Fully-qualified driving instructors will display a green badge in their windscreen Edmund King says: "Seldom have motorists spoken with such a united voice on an issue. The Government identified these very problems a decade ago, yet people are still in the dark. Parents have serious concerns about entrusting young learners with trainee instructors. One in five new drivers will have an accident within a year of passing their test, so it's only natural to want the best instruction. Yet driving schools do not even have to tell you when the person teaching your son or daughter is learning on the job."

A Department for Transport report 10 years ago1 found pass rates among learners taught by trainee instructors nearly a quarter below the national pass rate. Yet it said there was little public understanding of the distinction between trainees and fully-qualified instructors and in general there was no difference in the lesson price. The report said learners needed to be better informed and encouraged to shop around.

While trainee instructors have passed exams demonstrating advanced practical and theory driving knowledge, they have yet to sit a third exam testing their ability to instruct.

Edmund King adds: "The pass rate for the final instructors' exam is just 30 per cent – so your son or daughter could be placing their trust in someone who will never be judged good enough to instruct. Yet driving schools can charge you as if they are fully-qualified, and leave it up to the learner to try and spot a pink badge few will recognise. After ten years of inaction, this is a scandal that must be addressed."

Identifying a trainee driving instructor

  • Ask, when booking, whether your lessons will be with a fully-qualified, government approved instructor
  • Beware of phrases like 'DSA-approved' – trainee instructors are approved as trainees by the DSA; and 'Qualified instructor' – trainees are partly-qualified, but have yet to sit the key exam on their ability to instruct, and
  • Look out for a green badge in the windscreen of the driving school car – this means your instructor is fully-qualified. A pink badge means they are a trainee


1 Raising the standards of approved driving instructors (No.15), based on research carried out in 1998/99, Department for Transport. This report found that the average pass rate for pupils of trainee driving instructors was 35 per cent, compared with a national pass rate at that time of 46 per cent.

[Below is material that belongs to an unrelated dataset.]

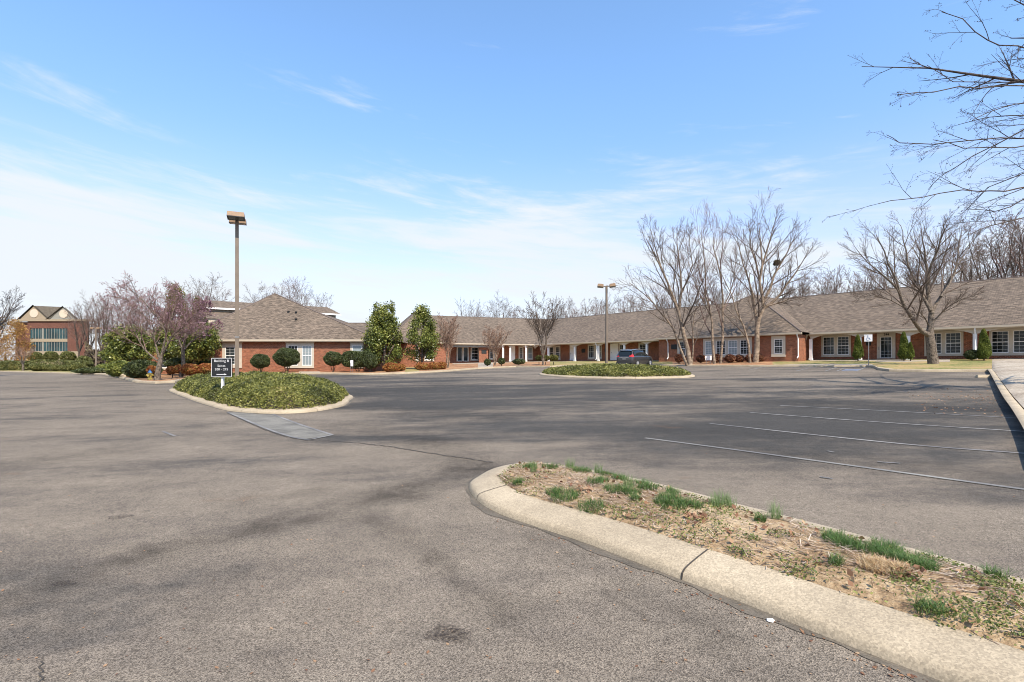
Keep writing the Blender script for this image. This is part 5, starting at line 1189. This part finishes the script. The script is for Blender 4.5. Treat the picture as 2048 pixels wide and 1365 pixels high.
# weeds: small leaves in patches
def island_random(n):
    p = np.array(in1); q = RNG.uniform(p.min(0), p.max(0), (n, 2)); q = q[inside(q, in1)]
    return q[edge_dist(q, in1) > .02]
q = island_random(120000); msk = fbm(q[:, 0] + 3, q[:, 1], 3.1) + .6 * fbm(q[:, 0], q[:, 1] + 5, 8.0) + RNG.normal(0, .22, len(q)) + .35 * np.clip(.35 - edge_dist(q, in1), 0, .35) / .35
q = q[msk > .22]
q = np.concatenate([q] + [scatter(*on_soil(px, py), r, int(9000 * r * r + 60), 1.4) for px, py, r in [(1950, 1115, .10), (1900, 1120, .08), (1990, 1122, .07), (1830, 1170, .09), (1810, 1160, .06), (2010, 1175, .12), (1960, 1165, .1), (1880, 1222, .08), (1925, 1240, .09), (1960, 1225, .1), (2020, 1210, .09), (1480, 1100, .07), (1600, 1140, .08), (1560, 1075, .07), (1010, 960, .06), (1030, 978, .05), (1500, 1080, .06), (1990, 1280, .06), (2030, 1260, .07)]])
q = q[inside(q, in1)]
tag(leaves('weeds', np.column_stack([q, iz(*q.T) + RNG.uniform(.004, .035, len(q))]), RNG.uniform(.010, .024, len(q)), .8, M['weed']), 'low yellow-green creeping weeds in patches on the near island', 'weeds', kind='stuff')
q = island_random(60000); mk = fbm(q[:, 0] * 1.0 + 7, q[:, 1] + 2, 4.2) + .5 * fbm(q[:, 0], q[:, 1], 11.0) + RNG.normal(0, .25, len(q)); q = q[mk > .42][:15000]
tag(blades(np.column_stack([q, iz(*q.T)]), .032, .004, 1.3, M['weed'], 'short_grass', nseg=2), 'short olive turf and creeping blades between the straw of the near island', 'grass', kind='stuff')
# dead stems lying about
q = island_random(60000); q = q[(fbm(q[:, 0], q[:, 1] + 9, 2.3) + RNG.normal(0, .35, len(q))) > -.45][:42000]
bare = np.array(on_soil(1700, 1170)); q = q[(np.hypot(*(q - bare).T) > .28) | (RNG.random(len(q)) < .12)]; bare2 = np.array(on_soil(1800, 1215)); q = q[(np.hypot(*(q - bare2).T) > .2) | (RNG.random(len(q)) < .2)]
n = len(q); a = np.where(RNG.random(n) < .6, RNG.normal(-.75, .35, n), RNG.uniform(0, 6.283, n)); ln = RNG.uniform(.02, .13, n); dx, dy = np.cos(a) * ln / 2, np.sin(a) * ln / 2; z = iz(*q.T) + RNG.uniform(.002, .02, n); tl = RNG.normal(0, .18, n) * ln / 2
wq = RNG.uniform(.0012, .0035, n); wx, wy = -np.sin(a) * wq, np.cos(a) * wq
V = np.stack([np.stack([q[:, 0] - dx - wx, q[:, 1] - dy - wy, z - tl], 1), np.stack([q[:, 0] + dx - wx, q[:, 1] + dy - wy, z + tl], 1), np.stack([q[:, 0] + dx + wx, q[:, 1] + dy + wy, z + tl], 1), np.stack([q[:, 0] - dx + wx, q[:, 1] - dy + wy, z - tl], 1)], 1).reshape(-1, 3)
tag(npmesh('straw', V, np.arange(4 * n).reshape(n, 4), M['straw']), 'pale dead stems and straw lying over the near island soil', 'straw', kind='stuff')
q = island_random(4000); q = q[:900]; q = np.concatenate([q, scatter(*on_soil(1165, 985), .1, 30), scatter(*on_soil(1390, 1040), .1, 60), scatter(*on_soil(1800, 1150), .12, 60), scatter(*on_soil(1900, 1270), .15, 60)]); q = q[inside(q, in1)]
tag(leaves('dead_leaves', np.column_stack([q, iz(*q.T) + RNG.uniform(.006, .03, len(q))]), RNG.uniform(.02, .06, len(q)), 1.0, M['deadleaf']), 'dry brown leaves scattered on the near island', 'leaves', kind='stuff')
cx, cy = on_soil(1765, 1142); q = scatter(cx, cy, .10, 1100, 1.3)
dg = blades(np.column_stack([q, iz(*q.T)]), .075, .0035, 1.2, M['drygrass'], 'dry_grass_clump'); tag(dg, 'straw-coloured dead grass clump beside the bare soil patch of the near island', 'grass clump')
# pebbles and litter on the tarmac by the kerb
random.seed(4); q = []
for i in range(160):
    k = random.random(); px = 950 + k * 1000; base_y = np.interp(px, [938, 1002, 1164, 1363, 1565, 1858, 2048], [985, 1034, 1088, 1164, 1243, 1360, 1434]); q.append(ray(px, base_y + abs(random.gauss(0, 16)) + 2))
for i in range(260): q.append(ray(random.uniform(0, 2048), 800 + random.random() ** .6 * 560))
q = np.array(q); q = q[~inside(q, isl1)]
tag(leaves('leaf_litter', np.column_stack([q, P(q[:, 0], q[:, 1]) + .006]), RNG.uniform(.008, .028, len(q)), 3.0, M['deadleaf']), 'tiny dry leaf scraps scattered over the asphalt', 'litter', kind='stuff')
q = np.concatenate([scatter(*ray(1990 + RNG.uniform(-60, 10), 800 + RNG.uniform(-18, 25)), 1.0, 60, 2.0) for _ in range(8)])
q = q[inside(q, [ray(1800, 770), ray(1992, 770), ray(2030, 822), ray(2060, 860), ray(1850, 850)])]
tag(leaves('leaf_drift', np.column_stack([q, P(q[:, 0], q[:, 1]) + .012]), RNG.uniform(.03, .07, len(q)), 2.5, M['deadleaf']), 'drift of brown leaves on the asphalt along the tall right kerb', 'leaves', kind='stuff')
def rock(name, label, px, py, sz, mat, Y=None, dz=0):
    x, y = ray(px, py) if Y is None else (X_at(px, Y), Y); z = (P(x, y) if Y is None else lawnz(x, y)) + dz; import bmesh
    bm = bmesh.new(); bmesh.ops.create_icosphere(bm, subdivisions=2, radius=1)
    for v in bm.verts: v.co = Vector((v.co.x * sz[0], v.co.y * sz[1], v.co.z * sz[2])) * (1 + .18 * math.sin(v.co.x * 4 + v.co.y * 3) * math.cos(v.co.z * 5))
    me = bpy.data.meshes.new(name); bm.to_mesh(me); me.materials.append(mat); o = bpy.data.objects.new(name, me); COL.objects.link(o); o.location = (x, y, z + sz[2] * .6); return tag(o, label, 'stone')
rock('limestone_rock', 'pale boulder in the bed below the round green shrub', 253, 745, (.45, .35, .22), M['kerb'], 46)
rock('white_pebble', 'white pebble on the asphalt beside the near kerb', 1541, 1243, (.022, .018, .010), M['brightwhite'])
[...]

The AA/Populus Survey was responded to by 13,489 AA members between 2 and 16 October 2009.

Fully-qualified driving instructors will display a green badge in their windscreen, confirming that they have passed three exams, covering:

  1. Theory and hazard perception
  2. Their own driving ability,and
  3. The ability to instruct

Fully-qualified instructors must pass regular official check tests to ensure that proper standards of driving instruction are maintained. AA Driving School, and a number of smaller local and regional driving schools, are committed to using only fully-qualified driving instructors.

Trainee instructors have passed only exams 1 and 2. Some trainees are granted a licence so they can gain experience before sitting exam 3. This allows them to instruct learner drivers and charge money, but they must work through a driving school and display a pink licence certificate on the windscreen. To be registered on a pink badge they must first have had a minimum of 40 hours of instructional training. A trainee instructor must be supervised by a fully-qualified driving instructor in 20 per cent of all lessons the trainee gives.

They normally have up to six months to pass exam 3. Some eventually fail to fully qualify and leave the industry. According to the DSA, the pass rate for exam 3 in 2008-2009 was only 30%.